I neared the last mile and I could hear the announcer and the crowds cheering as people finished. As I got closer, I saw Pat, BC, Lori and the Saint, all on their feet, cheering me in. I tried to smile, but I wasn't feeling very smiley at that point. I crossed the finish line...THEN smiled. Quickly after that, I collapsed from cramping in my quads. Though I finished 2nd to last in the Elite Group, I'd say given the time of the year and being less than a week after a marathon, I'm quite happy with my results!

6 comments:

RunBubbaRun said...

hey, hey, shouldn't you be taking it easy right now :)

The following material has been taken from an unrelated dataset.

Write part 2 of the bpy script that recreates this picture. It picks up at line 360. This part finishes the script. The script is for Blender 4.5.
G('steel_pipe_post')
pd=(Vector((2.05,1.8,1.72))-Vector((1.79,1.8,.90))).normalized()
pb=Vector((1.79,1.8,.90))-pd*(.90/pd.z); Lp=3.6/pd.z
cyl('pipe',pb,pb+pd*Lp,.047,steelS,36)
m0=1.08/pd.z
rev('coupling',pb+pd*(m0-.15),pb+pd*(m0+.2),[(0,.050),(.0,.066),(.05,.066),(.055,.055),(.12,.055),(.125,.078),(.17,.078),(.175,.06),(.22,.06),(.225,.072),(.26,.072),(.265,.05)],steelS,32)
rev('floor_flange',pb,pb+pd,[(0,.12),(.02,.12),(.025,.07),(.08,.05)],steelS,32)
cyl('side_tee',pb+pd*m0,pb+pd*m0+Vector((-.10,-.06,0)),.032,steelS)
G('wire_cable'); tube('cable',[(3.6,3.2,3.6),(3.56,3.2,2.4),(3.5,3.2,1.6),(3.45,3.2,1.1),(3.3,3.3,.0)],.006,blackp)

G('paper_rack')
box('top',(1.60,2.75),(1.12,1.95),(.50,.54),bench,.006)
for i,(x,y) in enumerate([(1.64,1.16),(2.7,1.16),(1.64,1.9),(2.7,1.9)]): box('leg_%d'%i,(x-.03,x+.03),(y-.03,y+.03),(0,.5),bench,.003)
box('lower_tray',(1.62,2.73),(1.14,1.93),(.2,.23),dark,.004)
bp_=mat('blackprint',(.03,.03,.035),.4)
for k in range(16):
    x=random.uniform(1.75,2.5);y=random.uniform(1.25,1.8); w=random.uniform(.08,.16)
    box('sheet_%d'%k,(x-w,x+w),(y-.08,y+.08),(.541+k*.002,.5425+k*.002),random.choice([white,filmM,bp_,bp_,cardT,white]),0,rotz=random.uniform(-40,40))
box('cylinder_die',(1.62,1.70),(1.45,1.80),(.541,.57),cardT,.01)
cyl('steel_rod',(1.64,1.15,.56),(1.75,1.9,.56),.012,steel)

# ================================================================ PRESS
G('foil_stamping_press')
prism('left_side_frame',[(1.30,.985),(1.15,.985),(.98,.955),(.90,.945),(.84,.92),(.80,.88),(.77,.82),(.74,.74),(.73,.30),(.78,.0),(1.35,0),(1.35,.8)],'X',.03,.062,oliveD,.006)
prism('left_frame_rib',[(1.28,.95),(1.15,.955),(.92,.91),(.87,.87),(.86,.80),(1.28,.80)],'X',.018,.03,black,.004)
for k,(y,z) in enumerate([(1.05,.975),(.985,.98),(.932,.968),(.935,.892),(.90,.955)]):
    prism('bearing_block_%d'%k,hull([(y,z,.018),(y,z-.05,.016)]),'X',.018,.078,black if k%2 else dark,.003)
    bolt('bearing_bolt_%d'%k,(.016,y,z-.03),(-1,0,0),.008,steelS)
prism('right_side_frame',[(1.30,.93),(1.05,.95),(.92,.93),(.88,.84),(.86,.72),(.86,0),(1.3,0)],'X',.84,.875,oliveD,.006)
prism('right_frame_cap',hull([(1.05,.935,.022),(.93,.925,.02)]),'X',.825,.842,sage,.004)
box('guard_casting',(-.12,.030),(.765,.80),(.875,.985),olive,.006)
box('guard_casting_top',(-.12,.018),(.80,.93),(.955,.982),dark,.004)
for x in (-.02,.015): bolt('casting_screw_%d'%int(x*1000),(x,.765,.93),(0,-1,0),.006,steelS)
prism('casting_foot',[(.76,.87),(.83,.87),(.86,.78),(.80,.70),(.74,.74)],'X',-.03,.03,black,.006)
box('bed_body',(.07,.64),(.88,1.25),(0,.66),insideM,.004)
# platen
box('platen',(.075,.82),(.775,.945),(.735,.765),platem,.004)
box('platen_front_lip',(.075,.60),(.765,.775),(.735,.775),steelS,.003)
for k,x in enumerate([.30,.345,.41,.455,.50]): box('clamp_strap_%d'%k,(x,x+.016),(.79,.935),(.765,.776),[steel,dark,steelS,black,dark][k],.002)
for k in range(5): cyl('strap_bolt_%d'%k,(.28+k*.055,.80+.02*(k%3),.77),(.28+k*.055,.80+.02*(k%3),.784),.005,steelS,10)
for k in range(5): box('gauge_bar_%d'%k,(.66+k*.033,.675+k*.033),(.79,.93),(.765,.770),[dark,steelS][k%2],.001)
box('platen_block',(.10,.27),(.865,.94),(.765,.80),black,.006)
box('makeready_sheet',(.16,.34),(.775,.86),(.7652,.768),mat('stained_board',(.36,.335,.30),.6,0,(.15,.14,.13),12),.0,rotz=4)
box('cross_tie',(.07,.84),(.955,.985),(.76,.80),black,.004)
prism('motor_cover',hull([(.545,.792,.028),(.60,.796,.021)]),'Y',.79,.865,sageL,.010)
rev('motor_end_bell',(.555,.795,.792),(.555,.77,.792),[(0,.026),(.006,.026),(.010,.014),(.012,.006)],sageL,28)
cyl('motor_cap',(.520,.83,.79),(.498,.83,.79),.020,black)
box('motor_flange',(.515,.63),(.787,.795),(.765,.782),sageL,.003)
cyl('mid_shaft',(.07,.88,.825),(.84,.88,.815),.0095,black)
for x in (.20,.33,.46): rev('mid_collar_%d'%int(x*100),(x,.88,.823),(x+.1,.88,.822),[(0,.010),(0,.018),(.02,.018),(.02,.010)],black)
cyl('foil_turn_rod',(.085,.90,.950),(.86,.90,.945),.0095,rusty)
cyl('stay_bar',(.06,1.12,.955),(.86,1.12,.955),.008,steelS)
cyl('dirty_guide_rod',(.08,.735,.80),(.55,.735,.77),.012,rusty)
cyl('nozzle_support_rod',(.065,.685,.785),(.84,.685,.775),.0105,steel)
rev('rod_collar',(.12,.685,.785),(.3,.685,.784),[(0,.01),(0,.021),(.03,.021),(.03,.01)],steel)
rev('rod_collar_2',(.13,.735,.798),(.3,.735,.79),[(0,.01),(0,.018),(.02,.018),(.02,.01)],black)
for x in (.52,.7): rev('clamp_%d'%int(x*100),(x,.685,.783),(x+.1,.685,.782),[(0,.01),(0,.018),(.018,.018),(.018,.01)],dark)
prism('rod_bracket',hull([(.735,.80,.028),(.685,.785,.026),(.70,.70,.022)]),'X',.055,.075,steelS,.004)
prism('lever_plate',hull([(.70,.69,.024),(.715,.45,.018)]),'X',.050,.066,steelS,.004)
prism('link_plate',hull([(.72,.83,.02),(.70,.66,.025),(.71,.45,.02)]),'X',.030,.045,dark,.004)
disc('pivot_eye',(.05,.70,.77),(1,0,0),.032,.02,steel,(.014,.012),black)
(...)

Great job on the half.. Crazy drivers and all..

Sheila said...

Well, now you have officially gone past any craziness I have ever done. Congrats, you psycho!

Griz said...
This comment has been removed by the author.
Griz said...

I forgot to say congrats, wow all in one month

kickstand pam said...

Geez - what do you eat for breakfast?! Great job racing and great writing. :)

rthomure said...

Congrats!

You are not a poser - we are unworthy in your presence. Boston Marathon one week - in the Elite wave the following week - what's next the cover of SI for Women???

Also, no surprise on the Texas traffic problems. Driving in Dallas on a daily basis teaches you new skills. Now you know why everybody in Texas has a gun rack.